Enterprise agreements must include a dispute resolution term that enables disputes about the agreement or National Employment Standards to be settled by arbitration, whether the parties want to or not, following a recent decision of Fair Work Australia (FWA).

The employer applied to FWA for approval of an enterprise agreement made between it, the Shop Distributive and Allied Employees Association and its employees.

The agreement contained a dispute resolution clause that allowed disputes to be referred to FWA for conciliation; failing resolution at that stage, the Director of Human Resources and the employee (or the union on his or her behalf) would attempt to resolve the dispute. If the dispute was still not resolved, the agreement enabled the parties to refer the dispute to FWA for arbitration, but only where both parties agreed.

As such, the parties each effectively held a veto on arbitration.

Dispute resolution terms and enterprise agreements under the Fair Work Act 2009

Under section 186(6) of the Fair Work Act, FWA must be satisfied before it approves an enterprise agreement that it includes a term that "requires or allows" FWA or another independent decision-maker to "settle disputes" about matters arising under the agreement or in relation to the NES.

The employer argued that by using "or" in the phrase "requires or allows" in section 186(6) Parliament intended that access to arbitration in any dispute resolution clause could be voluntary.

Commissioner Smith disagreed. The section "must be read as creating an obligation to include a procedure that either requires or allows FWA or another independent person to settle disputes". He further held that if the word "or" allowed the parties to arbitrate disputes on a voluntary basis, there would be no need for the section, because it would give the parties a discretion not to settle the dispute.

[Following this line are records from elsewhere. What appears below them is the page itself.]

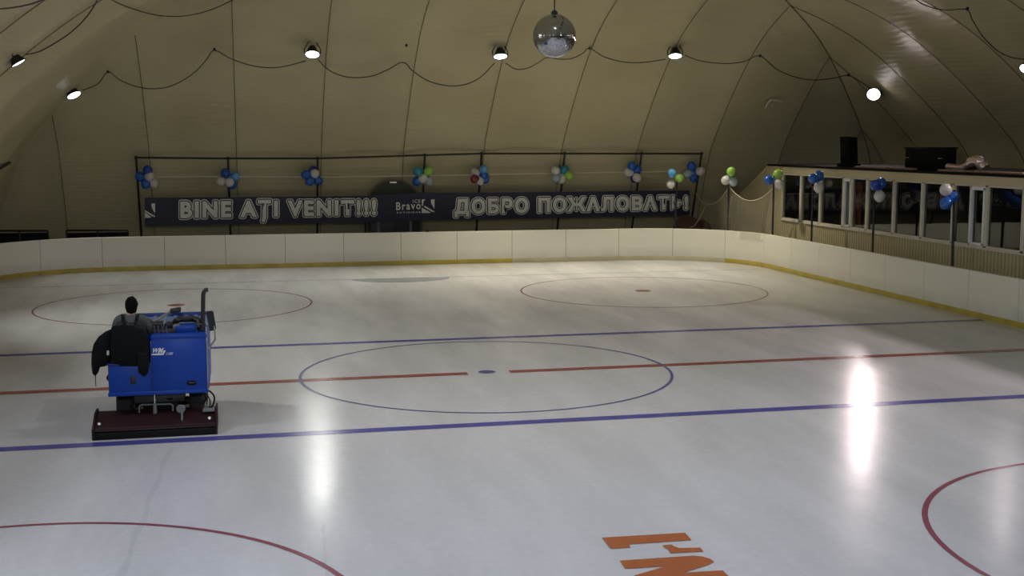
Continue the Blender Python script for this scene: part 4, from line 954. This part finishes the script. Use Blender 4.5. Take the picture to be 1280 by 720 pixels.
# jacket slung over the left side of the seat
jk = empty('jacket', (XLb-.05, -3.55, 1.0), 'black jacket hanging off the left side of the machine seat', 'jacket')
def sheet(pxs, Yj, thick, name, par, mtl='jacket', bulge=.06):
    """padded cloth panel with the outline of the photo on a plane across the machine"""
    P = [oY(u, v, Yj) for u, v in pxs]; c = sum(P, V())/len(P); b = MB(); n = len(P); rings = []
    for f, dy in ((1, 0), (.82, -bulge*.7), (.45, -bulge), (0, -bulge*1.05)):
        rings.append([b.bm.verts.new(c+(p-c)*f+V((0, dy, 0))) for p in P] if f else [b.bm.verts.new(c+V((0, dy, 0)))])
    back = [b.bm.verts.new(c+(p-c)*.98+V((0, thick, 0))) for p in P]
    for k in range(n):
        k2 = (k+1) % n
        for r0, r1 in zip(rings, rings[1:]):
            if len(r1) == 1: b.bm.faces.new((r0[k], r0[k2], r1[0]))
            else: b.bm.faces.new((r0[k], r0[k2], r1[k2], r1[k]))
        b.bm.faces.new((rings[0][k2], rings[0][k], back[k], back[k2]))
    b.bm.faces.new(back); return b.build(name, mtl, par, ang=50)
sheet([(140, 411), (131, 415), (123, 421), (117, 430), (114.5, 441), (114, 455), (115.5, 467), (119, 470.5), (122.5, 466), (124.5, 459), (131, 458), (137, 455), (140, 448), (141, 430)], -3.6, .10, 'jacket_body', jk)
sheet([(140, 409), (150, 406), (165, 407), (177, 410), (185, 420), (187, 440), (184, 455), (172, 458), (150, 458), (139, 455), (138, 430)], -3.70, .05, 'jacket_back', jk, bulge=.05)
sheet([(172, 440), (184, 440), (187, 452), (185, 466), (180, 471), (173, 466), (172, 454)], -3.76, .05, 'jacket_sleeve', jk, bulge=.05)
MB().tube([oY(119.5, 469, -3.6), oY(119.3, 476, -3.6), oY(120, 483, -3.6)], .007, 6).build('drawstring', 'cable', jk)
p = oY(135, 441, -3.67); MB().box(p.x-.018, p.x+.018, -3.69, -3.66, p.z-.035, p.z+.035, .006).build('care_tag', 'tape', jk)

# ------------------------------------------------------------------ light and view
w = bpy.data.worlds.new('world'); bpy.context.scene.world = w; w.use_nodes = True
w.node_tree.nodes['Background'].inputs[0].default_value = (.5, .5, .55, 1); w.node_tree.nodes['Background'].inputs[1].default_value = .02
sc_ = bpy.context.scene
sc_.view_settings.view_transform = 'Standard'; sc_.view_settings.look = 'None'; sc_.view_settings.exposure = 0; sc_.view_settings.gamma = 1
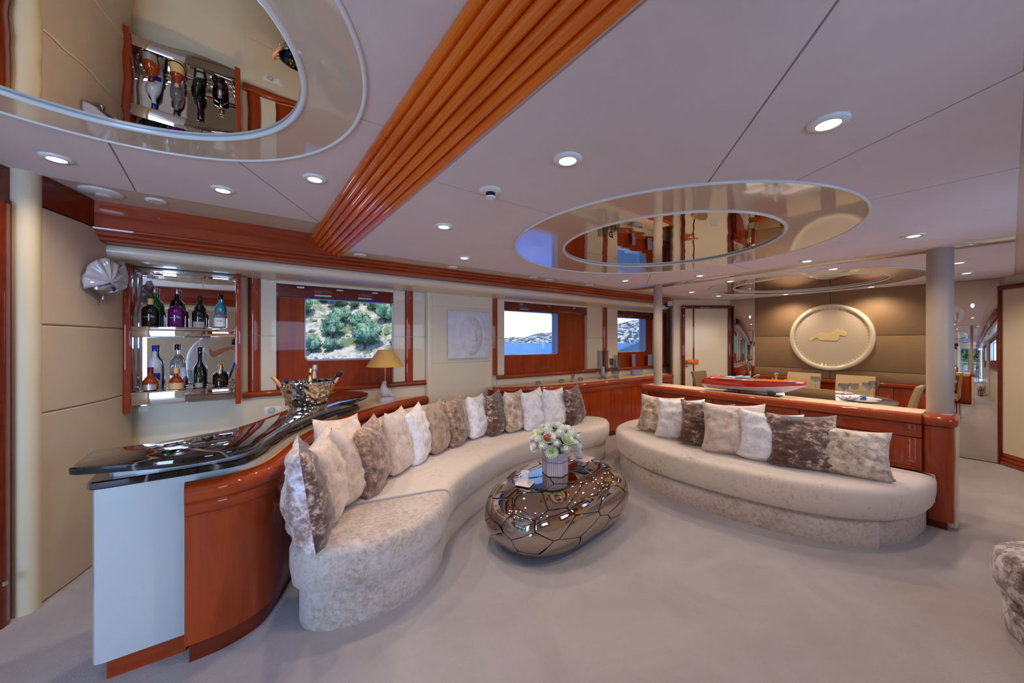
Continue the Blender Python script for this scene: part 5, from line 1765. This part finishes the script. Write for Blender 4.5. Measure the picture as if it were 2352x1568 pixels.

Given that the Act requires a term to "settle" disputes, Commissioner Smith stated that it would be difficult to read into the meaning of "settle" as including "not to settle".

Commissioner Smith also had regard to:

  • the model dispute resolution clause in the Fair Work Regulations 2009. He held that although dispute resolution terms did not have to mirror the model clause precisely, they should adopt its "essential ingredients", including the term which provides for FWA to arbitrate disputes over an agreement; and
  • the Government's Fair Work Principles User Guide, which states that agreements must contain clauses enabling disputes to be settled "via a decision binding on the parties".

He concluded that the dispute resolution clause in the Agreement did not meet the requirement of section 186(6) because it did not include a procedure to settle disputes about matters arising under the agreement and the National Employment Standards.

What should employers do now?

If you're finalising an enterprise agreement, you will need to ensure that your dispute resolution clause:

  • allows the dispute to be arbitrated, whether by FWA or some other independent party. A procedure which allows the parties to arbitrate the dispute only by consent of both parties will not be sufficient; and
  • is drafted with regard to the model dispute resolution term".

Aftermath of the decision

The decision has generated some controversy, and according to The Australian, the Workplace Relations Minister Julia Gillard has indicated that the Government may intervene in response to the decision. A spokesperson for Ms Gillard stated that the Government is aware that the employer intends to appeal the decision, and after obtaining advice, will consider whether the Commonwealth will join the appeal proceedings.